> **The task**
Your task is to retype each line of the data below exactly.

> **Available data**
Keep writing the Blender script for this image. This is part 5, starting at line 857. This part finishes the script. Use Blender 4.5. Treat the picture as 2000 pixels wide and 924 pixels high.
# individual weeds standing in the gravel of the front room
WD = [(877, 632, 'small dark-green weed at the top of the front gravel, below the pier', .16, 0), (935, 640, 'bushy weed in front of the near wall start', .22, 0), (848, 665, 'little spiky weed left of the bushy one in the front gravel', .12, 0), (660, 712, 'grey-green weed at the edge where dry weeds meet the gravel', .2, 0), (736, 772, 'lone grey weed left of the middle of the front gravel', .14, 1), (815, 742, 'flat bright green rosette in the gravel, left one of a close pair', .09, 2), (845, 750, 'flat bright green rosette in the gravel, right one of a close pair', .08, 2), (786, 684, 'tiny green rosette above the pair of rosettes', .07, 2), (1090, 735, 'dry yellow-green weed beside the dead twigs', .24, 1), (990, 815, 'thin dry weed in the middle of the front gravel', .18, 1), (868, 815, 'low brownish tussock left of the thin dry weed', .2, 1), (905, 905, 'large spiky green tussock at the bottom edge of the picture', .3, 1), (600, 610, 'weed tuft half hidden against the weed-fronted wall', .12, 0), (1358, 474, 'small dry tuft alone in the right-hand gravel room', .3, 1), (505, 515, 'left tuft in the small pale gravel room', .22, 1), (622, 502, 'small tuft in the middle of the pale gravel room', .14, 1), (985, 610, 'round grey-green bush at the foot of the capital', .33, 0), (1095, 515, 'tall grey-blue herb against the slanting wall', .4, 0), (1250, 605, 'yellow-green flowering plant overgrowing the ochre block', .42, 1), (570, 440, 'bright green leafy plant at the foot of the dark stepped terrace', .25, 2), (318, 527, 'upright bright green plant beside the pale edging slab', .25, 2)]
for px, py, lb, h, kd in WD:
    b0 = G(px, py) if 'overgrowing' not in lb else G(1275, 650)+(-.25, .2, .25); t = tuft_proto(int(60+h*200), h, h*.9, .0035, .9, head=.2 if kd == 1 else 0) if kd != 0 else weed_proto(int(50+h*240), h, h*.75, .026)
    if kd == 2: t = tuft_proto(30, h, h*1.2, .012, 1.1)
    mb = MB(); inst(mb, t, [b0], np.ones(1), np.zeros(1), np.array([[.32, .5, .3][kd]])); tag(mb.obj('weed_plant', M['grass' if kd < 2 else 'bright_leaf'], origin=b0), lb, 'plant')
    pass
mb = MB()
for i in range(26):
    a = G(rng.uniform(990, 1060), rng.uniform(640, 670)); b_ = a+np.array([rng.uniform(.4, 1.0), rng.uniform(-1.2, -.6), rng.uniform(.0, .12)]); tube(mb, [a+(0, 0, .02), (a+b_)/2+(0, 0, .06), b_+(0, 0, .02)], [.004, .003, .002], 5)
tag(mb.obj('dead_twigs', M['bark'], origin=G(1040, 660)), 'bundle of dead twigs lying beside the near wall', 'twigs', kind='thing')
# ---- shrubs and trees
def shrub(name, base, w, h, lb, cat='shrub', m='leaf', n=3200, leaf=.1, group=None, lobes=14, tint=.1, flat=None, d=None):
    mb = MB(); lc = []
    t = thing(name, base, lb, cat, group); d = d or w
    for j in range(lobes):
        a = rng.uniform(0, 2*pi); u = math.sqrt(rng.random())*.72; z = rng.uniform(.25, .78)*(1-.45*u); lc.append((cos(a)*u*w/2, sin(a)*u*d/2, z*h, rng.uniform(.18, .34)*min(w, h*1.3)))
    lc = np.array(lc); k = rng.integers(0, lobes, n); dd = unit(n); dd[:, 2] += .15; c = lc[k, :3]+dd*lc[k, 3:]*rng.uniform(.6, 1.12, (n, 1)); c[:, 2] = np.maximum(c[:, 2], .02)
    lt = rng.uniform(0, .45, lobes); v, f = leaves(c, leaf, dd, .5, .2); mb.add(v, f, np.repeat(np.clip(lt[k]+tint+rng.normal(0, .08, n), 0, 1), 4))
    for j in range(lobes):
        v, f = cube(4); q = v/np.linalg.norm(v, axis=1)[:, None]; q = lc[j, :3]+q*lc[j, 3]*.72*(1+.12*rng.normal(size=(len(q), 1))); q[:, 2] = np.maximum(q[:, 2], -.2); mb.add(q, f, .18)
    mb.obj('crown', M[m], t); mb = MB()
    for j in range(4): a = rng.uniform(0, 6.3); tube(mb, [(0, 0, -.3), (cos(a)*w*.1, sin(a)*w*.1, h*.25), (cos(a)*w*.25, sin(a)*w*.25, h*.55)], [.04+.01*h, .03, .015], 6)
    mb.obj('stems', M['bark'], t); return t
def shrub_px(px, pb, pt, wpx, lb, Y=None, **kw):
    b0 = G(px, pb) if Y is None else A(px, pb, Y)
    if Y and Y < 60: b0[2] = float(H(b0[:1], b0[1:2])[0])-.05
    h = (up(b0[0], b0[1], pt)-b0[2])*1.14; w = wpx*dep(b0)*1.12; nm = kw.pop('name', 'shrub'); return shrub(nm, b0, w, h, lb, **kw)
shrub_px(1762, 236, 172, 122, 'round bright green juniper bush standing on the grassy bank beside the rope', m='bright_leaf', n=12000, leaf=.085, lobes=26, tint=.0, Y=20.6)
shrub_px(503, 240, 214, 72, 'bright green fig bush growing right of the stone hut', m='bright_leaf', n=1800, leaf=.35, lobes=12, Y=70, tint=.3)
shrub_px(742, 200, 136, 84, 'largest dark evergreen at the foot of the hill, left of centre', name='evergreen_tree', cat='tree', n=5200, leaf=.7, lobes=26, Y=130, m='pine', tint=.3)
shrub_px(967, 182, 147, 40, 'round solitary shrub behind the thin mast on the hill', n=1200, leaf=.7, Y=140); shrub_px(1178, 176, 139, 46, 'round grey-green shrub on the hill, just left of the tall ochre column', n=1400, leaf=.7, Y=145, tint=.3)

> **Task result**
Keep writing the Blender script for this image. This is part 5, starting at line 857. This part finishes the script. Use Blender 4.5. Treat the picture as 2000 pixels wide and 924 pixels high.
# individual weeds standing in the gravel of the front room
WD = [(877, 632, 'small dark-green weed at the top of the front gravel, below the pier', .16, 0), (935, 640, 'bushy weed in front of the near wall start', .22, 0), (848, 665, 'little spiky weed left of the bushy one in the front gravel', .12, 0), (660, 712, 'grey-green weed at the edge where dry weeds meet the gravel', .2, 0), (736, 772, 'lone grey weed left of the middle of the front gravel', .14, 1), (815, 742, 'flat bright green rosette in the gravel, left one of a close pair', .09, 2), (845, 750, 'flat bright green rosette in the gravel, right one of a close pair', .08, 2), (786, 684, 'tiny green rosette above the pair of rosettes', .07, 2), (1090, 735, 'dry yellow-green weed beside the dead twigs', .24, 1), (990, 815, 'thin dry weed in the middle of the front gravel', .18, 1), (868, 815, 'low brownish tussock left of the thin dry weed', .2, 1), (905, 905, 'large spiky green tussock at the bottom edge of the picture', .3, 1), (600, 610, 'weed tuft half hidden against the weed-fronted wall', .12, 0), (1358, 474, 'small dry tuft alone in the right-hand gravel room', .3, 1), (505, 515, 'left tuft in the small pale gravel room', .22, 1), (622, 502, 'small tuft in the middle of the pale gravel room', .14, 1), (985, 610, 'round grey-green bush at the foot of the capital', .33, 0), (1095, 515, 'tall grey-blue herb against the slanting wall', .4, 0), (1250, 605, 'yellow-green flowering plant overgrowing the ochre block', .42, 1), (570, 440, 'bright green leafy plant at the foot of the dark stepped terrace', .25, 2), (318, 527, 'upright bright green plant beside the pale edging slab', .25, 2)]
for px, py, lb, h, kd in WD:
    b0 = G(px, py) if 'overgrowing' not in lb else G(1275, 650)+(-.25, .2, .25); t = tuft_proto(int(60+h*200), h, h*.9, .0035, .9, head=.2 if kd == 1 else 0) if kd != 0 else weed_proto(int(50+h*240), h, h*.75, .026)
    if kd == 2: t = tuft_proto(30, h, h*1.2, .012, 1.1)
    mb = MB(); inst(mb, t, [b0], np.ones(1), np.zeros(1), np.array([[.32, .5, .3][kd]])); tag(mb.obj('weed_plant', M['grass' if kd < 2 else 'bright_leaf'], origin=b0), lb, 'plant')
    pass
mb = MB()
for i in range(26):
    a = G(rng.uniform(990, 1060), rng.uniform(640, 670)); b_ = a+np.array([rng.uniform(.4, 1.0), rng.uniform(-1.2, -.6), rng.uniform(.0, .12)]); tube(mb, [a+(0, 0, .02), (a+b_)/2+(0, 0, .06), b_+(0, 0, .02)], [.004, .003, .002], 5)
tag(mb.obj('dead_twigs', M['bark'], origin=G(1040, 660)), 'bundle of dead twigs lying beside the near wall', 'twigs', kind='thing')
# ---- shrubs and trees
def shrub(name, base, w, h, lb, cat='shrub', m='leaf', n=3200, leaf=.1, group=None, lobes=14, tint=.1, flat=None, d=None):
    mb = MB(); lc = []
    t = thing(name, base, lb, cat, group); d = d or w
    for j in range(lobes):
        a = rng.uniform(0, 2*pi); u = math.sqrt(rng.random())*.72; z = rng.uniform(.25, .78)*(1-.45*u); lc.append((cos(a)*u*w/2, sin(a)*u*d/2, z*h, rng.uniform(.18, .34)*min(w, h*1.3)))
    lc = np.array(lc); k = rng.integers(0, lobes, n); dd = unit(n); dd[:, 2] += .15; c = lc[k, :3]+dd*lc[k, 3:]*rng.uniform(.6, 1.12, (n, 1)); c[:, 2] = np.maximum(c[:, 2], .02)
    lt = rng.uniform(0, .45, lobes); v, f = leaves(c, leaf, dd, .5, .2); mb.add(v, f, np.repeat(np.clip(lt[k]+tint+rng.normal(0, .08, n), 0, 1), 4))
    for j in range(lobes):
        v, f = cube(4); q = v/np.linalg.norm(v, axis=1)[:, None]; q = lc[j, :3]+q*lc[j, 3]*.72*(1+.12*rng.normal(size=(len(q), 1))); q[:, 2] = np.maximum(q[:, 2], -.2); mb.add(q, f, .18)
    mb.obj('crown', M[m], t); mb = MB()
    for j in range(4): a = rng.uniform(0, 6.3); tube(mb, [(0, 0, -.3), (cos(a)*w*.1, sin(a)*w*.1, h*.25), (cos(a)*w*.25, sin(a)*w*.25, h*.55)], [.04+.01*h, .03, .015], 6)
    mb.obj('stems', M['bark'], t); return t
def shrub_px(px, pb, pt, wpx, lb, Y=None, **kw):
    b0 = G(px, pb) if Y is None else A(px, pb, Y)
    if Y and Y < 60: b0[2] = float(H(b0[:1], b0[1:2])[0])-.05
    h = (up(b0[0], b0[1], pt)-b0[2])*1.14; w = wpx*dep(b0)*1.12; nm = kw.pop('name', 'shrub'); return shrub(nm, b0, w, h, lb, **kw)
shrub_px(1762, 236, 172, 122, 'round bright green juniper bush standing on the grassy bank beside the rope', m='bright_leaf', n=12000, leaf=.085, lobes=26, tint=.0, Y=20.6)
shrub_px(503, 240, 214, 72, 'bright green fig bush growing right of the stone hut', m='bright_leaf', n=1800, leaf=.35, lobes=12, Y=70, tint=.3)
shrub_px(742, 200, 136, 84, 'largest dark evergreen at the foot of the hill, left of centre', name='evergreen_tree', cat='tree', n=5200, leaf=.7, lobes=26, Y=130, m='pine', tint=.3)
shrub_px(967, 182, 147, 40, 'round solitary shrub behind the thin mast on the hill', n=1200, leaf=.7, Y=140); shrub_px(1178, 176, 139, 46, 'round grey-green shrub on the hill, just left of the tall ochre column', n=1400, leaf=.7, Y=145, tint=.3)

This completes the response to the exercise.